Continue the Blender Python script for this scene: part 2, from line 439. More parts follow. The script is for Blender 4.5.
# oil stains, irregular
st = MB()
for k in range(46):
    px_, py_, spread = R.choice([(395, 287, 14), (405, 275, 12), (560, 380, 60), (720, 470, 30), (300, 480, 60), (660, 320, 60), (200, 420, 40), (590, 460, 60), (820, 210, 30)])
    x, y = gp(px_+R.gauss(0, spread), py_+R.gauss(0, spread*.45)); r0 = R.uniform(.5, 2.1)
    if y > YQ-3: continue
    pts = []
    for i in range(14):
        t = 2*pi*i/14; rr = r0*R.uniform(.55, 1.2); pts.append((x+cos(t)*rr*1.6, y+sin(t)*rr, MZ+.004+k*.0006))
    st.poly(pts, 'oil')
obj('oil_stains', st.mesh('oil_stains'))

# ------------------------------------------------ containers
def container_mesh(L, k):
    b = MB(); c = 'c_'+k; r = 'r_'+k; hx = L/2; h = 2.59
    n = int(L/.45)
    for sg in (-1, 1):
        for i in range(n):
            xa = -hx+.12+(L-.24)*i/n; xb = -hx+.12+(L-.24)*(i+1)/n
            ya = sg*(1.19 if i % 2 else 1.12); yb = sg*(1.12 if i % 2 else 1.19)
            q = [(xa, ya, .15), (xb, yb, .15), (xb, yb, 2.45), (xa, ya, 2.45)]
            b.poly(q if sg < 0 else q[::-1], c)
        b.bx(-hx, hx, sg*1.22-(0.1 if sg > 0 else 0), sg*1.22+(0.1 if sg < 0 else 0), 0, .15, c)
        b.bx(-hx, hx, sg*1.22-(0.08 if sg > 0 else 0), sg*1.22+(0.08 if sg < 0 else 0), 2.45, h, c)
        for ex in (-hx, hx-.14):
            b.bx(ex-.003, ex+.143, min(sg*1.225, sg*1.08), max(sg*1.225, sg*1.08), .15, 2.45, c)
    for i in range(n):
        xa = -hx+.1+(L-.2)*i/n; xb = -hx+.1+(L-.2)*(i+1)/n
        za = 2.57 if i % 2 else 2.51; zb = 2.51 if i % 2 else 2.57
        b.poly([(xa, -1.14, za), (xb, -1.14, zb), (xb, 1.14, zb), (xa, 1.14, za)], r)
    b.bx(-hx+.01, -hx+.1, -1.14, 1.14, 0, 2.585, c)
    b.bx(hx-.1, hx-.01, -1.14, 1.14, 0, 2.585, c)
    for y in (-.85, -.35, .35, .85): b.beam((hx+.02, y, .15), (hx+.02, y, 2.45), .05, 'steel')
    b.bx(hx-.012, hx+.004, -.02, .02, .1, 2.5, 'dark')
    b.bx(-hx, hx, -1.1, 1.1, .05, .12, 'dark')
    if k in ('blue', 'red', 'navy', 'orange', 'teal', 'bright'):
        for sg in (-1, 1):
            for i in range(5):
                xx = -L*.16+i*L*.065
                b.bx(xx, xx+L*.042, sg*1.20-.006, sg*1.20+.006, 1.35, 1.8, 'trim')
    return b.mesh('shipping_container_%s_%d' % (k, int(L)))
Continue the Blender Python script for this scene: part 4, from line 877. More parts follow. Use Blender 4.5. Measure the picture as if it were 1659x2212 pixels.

### Task goal
Each record above should be repeated exactly as it appears.

### Answer
Continue the Blender Python script for this scene: part 2, from line 439. More parts follow. The script is for Blender 4.5.
# oil stains, irregular
st = MB()
for k in range(46):
    px_, py_, spread = R.choice([(395, 287, 14), (405, 275, 12), (560, 380, 60), (720, 470, 30), (300, 480, 60), (660, 320, 60), (200, 420, 40), (590, 460, 60), (820, 210, 30)])
    x, y = gp(px_+R.gauss(0, spread), py_+R.gauss(0, spread*.45)); r0 = R.uniform(.5, 2.1)
    if y > YQ-3: continue
    pts = []
    for i in range(14):
        t = 2*pi*i/14; rr = r0*R.uniform(.55, 1.2); pts.append((x+cos(t)*rr*1.6, y+sin(t)*rr, MZ+.004+k*.0006))
    st.poly(pts, 'oil')
obj('oil_stains', st.mesh('oil_stains'))

# ------------------------------------------------ containers
def container_mesh(L, k):
    b = MB(); c = 'c_'+k; r = 'r_'+k; hx = L/2; h = 2.59
    n = int(L/.45)
    for sg in (-1, 1):
        for i in range(n):
            xa = -hx+.12+(L-.24)*i/n; xb = -hx+.12+(L-.24)*(i+1)/n
            ya = sg*(1.19 if i % 2 else 1.12); yb = sg*(1.12 if i % 2 else 1.19)
            q = [(xa, ya, .15), (xb, yb, .15), (xb, yb, 2.45), (xa, ya, 2.45)]
            b.poly(q if sg < 0 else q[::-1], c)
        b.bx(-hx, hx, sg*1.22-(0.1 if sg > 0 else 0), sg*1.22+(0.1 if sg < 0 else 0), 0, .15, c)
        b.bx(-hx, hx, sg*1.22-(0.08 if sg > 0 else 0), sg*1.22+(0.08 if sg < 0 else 0), 2.45, h, c)
        for ex in (-hx, hx-.14):
            b.bx(ex-.003, ex+.143, min(sg*1.225, sg*1.08), max(sg*1.225, sg*1.08), .15, 2.45, c)
    for i in range(n):
        xa = -hx+.1+(L-.2)*i/n; xb = -hx+.1+(L-.2)*(i+1)/n
        za = 2.57 if i % 2 else 2.51; zb = 2.51 if i % 2 else 2.57
        b.poly([(xa, -1.14, za), (xb, -1.14, zb), (xb, 1.14, zb), (xa, 1.14, za)], r)
    b.bx(-hx+.01, -hx+.1, -1.14, 1.14, 0, 2.585, c)
    b.bx(hx-.1, hx-.01, -1.14, 1.14, 0, 2.585, c)
    for y in (-.85, -.35, .35, .85): b.beam((hx+.02, y, .15), (hx+.02, y, 2.45), .05, 'steel')
    b.bx(hx-.012, hx+.004, -.02, .02, .1, 2.5, 'dark')
    b.bx(-hx, hx, -1.1, 1.1, .05, .12, 'dark')
    if k in ('blue', 'red', 'navy', 'orange', 'teal', 'bright'):
        for sg in (-1, 1):
            for i in range(5):
                xx = -L*.16+i*L*.065
                b.bx(xx, xx+L*.042, sg*1.20-.006, sg*1.20+.006, 1.35, 1.8, 'trim')
    return b.mesh('shipping_container_%s_%d' % (k, int(L)))
Continue the Blender Python script for this scene: part 4, from line 877. More parts follow. Use Blender 4.5. Measure the picture as if it were 1659x2212 pixels.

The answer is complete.